The poet Hesiod writes of  five ages of the world in his poem WORKS AND DAYS, about which we shall learn more in a later section. Suffice it for the present  to state that modern man is now living in the fifth age, that of Iron.
The Greek myths were not unique; as Ray Drake in his book,  GODS AND SPACEMEN IN GREECE AND ROME points out; the gods of  Greece existed under other names in other lands; Hesiod (and the great Roman poet, Ovid) merely repeat the same tales told  all over the world.  Drake has a paragraph (p. 44), which at this point I believe should be quoted for two reasons: one, it is very salient to the theme of this and the previous two paragraphs, and, secondly, it serves as an introduction to the matter of the last sections  of this study.
“Viewed in perspective of world-wide race-memories and our  present awareness of extraterrestial visitations [if such be  the case!] Uranus, Cronos and Zeus, with those Ages of Gold,  Silver and Bronze, now Iron, emerge from that miasma of myth into shining reality [again, if such be the reader’s belief]. The gods of Greece now live for us with the splendour of Spacemen. Clearly here we are a taking an enormous step forward.  We shall need later to examine closely the evidence for such a statement.
To conclude this section we need to consider the perennial question: did the Greeks believe in their own mythology?  I believe the answer lies halfway between implicit belief and scepticism.  Once again I would ask readers to examine their  own attitudes to such as the Arthurian legend.  We tend to use the term “legend” rather than “myth”  -but what is the reason for this?  However, it is probable that the devout, the priest-like figures, the guardians of shrines, the utterers of oracles, did have an implicit belief -they needed to, in order to influence others; while the common Greek/Athenian had, to say the least, an ambivalent attitude towards those marvellous tales of remote ancestry. Also, as we have said, the stances of Greek citizens towards the gods, heroes, giants, creatures and so on, differed with the times. But as the mythology was so  closely bound up with religious observance it is possible to deduce that belief had something of compulsion in it -not entirely dissimilar to present day religious adherence, particularly in religions which have a rigid dogmatic code.
Modes of belief therefore were pluralistic among the Greeks. As Paul Veyne put it in his DID THE GREEKS BELIEVE IN THEIR MYTHS, it all depends upon whether the thinking is that myths are just hollow tales or altered history. The great  problem of course is trying to interpret, or enter into, the mind set of a people very different from us, who lived a couple of thousand and more years ago. For the Greeks, “mythical tradition transmits an authentic kernel that over the ages has been overgrown with legends”. (Veyne, p. 14)  Myth therefore is  history for many people (Greeks among them).  We can look at the Bible: for many people it is literally true or is an allegory reflecting the truth; for others it is a collection of far-fetched stories, beyond credence; in short, it is mythical.

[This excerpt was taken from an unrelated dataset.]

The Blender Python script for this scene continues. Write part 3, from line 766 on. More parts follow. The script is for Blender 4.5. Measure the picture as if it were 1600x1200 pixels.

The question is: did the Greeks distinguish between the authentic (verifiable places or names) and poetic invention -supposing as seems likely that the majority knew only oral tradition, word of mouth?  Were they able to distinguish  between  fable and fiction?  Once again we can refer to the Bible. In the Old Testament it is clear that God (monotheism) intervened often in wordly affairs, but He does not appear to do so now. In the distant past of the Golden Age, gods (polytheism) took an active part in the affairs of Man.  It must have struck the ancient Greeks that this sort of intervention did not seem to take place in their time -and must have given them pause. A simplistic explanation of Greek belief and acceptance is encapsulated by Veyne when he says (p.43) that “It cannot be doubted that the Greeks believed in their mythology for as long a time as their nurses or mothers told them such tales”.
Undoubtedly, the Greeks believed that it was impossible for a myth to be completely mythical.  As we have said, myth is a basic truth overgrown by accretions of legend, and this they knew. Was the mythology true only in part or in its entirety? For them, myth was a copy of the past. Continuing some themes  of Veyne, we may quote a passage: [myth] is the “allegorical mirror of eternal truths that are our own. Or it is the distorting mirror of past events which either resemble today’s political [or social] events or are at the root of today’s political [or social] individualities” (individual concerns). (p. 123
A theme (of Veyne) in his Chapter Two  makes a suitable ending to this section. The domain of the supernatural was. for the Greeks, composed of events not abstract truths. These facts were specific: heroes’ names were given and the precise location of the action  and this state of affairs lasted a thousand years. Eventually it changed because the field of old knowledge was upturned by the advent of new insights, new developments, and these latter competed with myth, offering an alternative between true and false.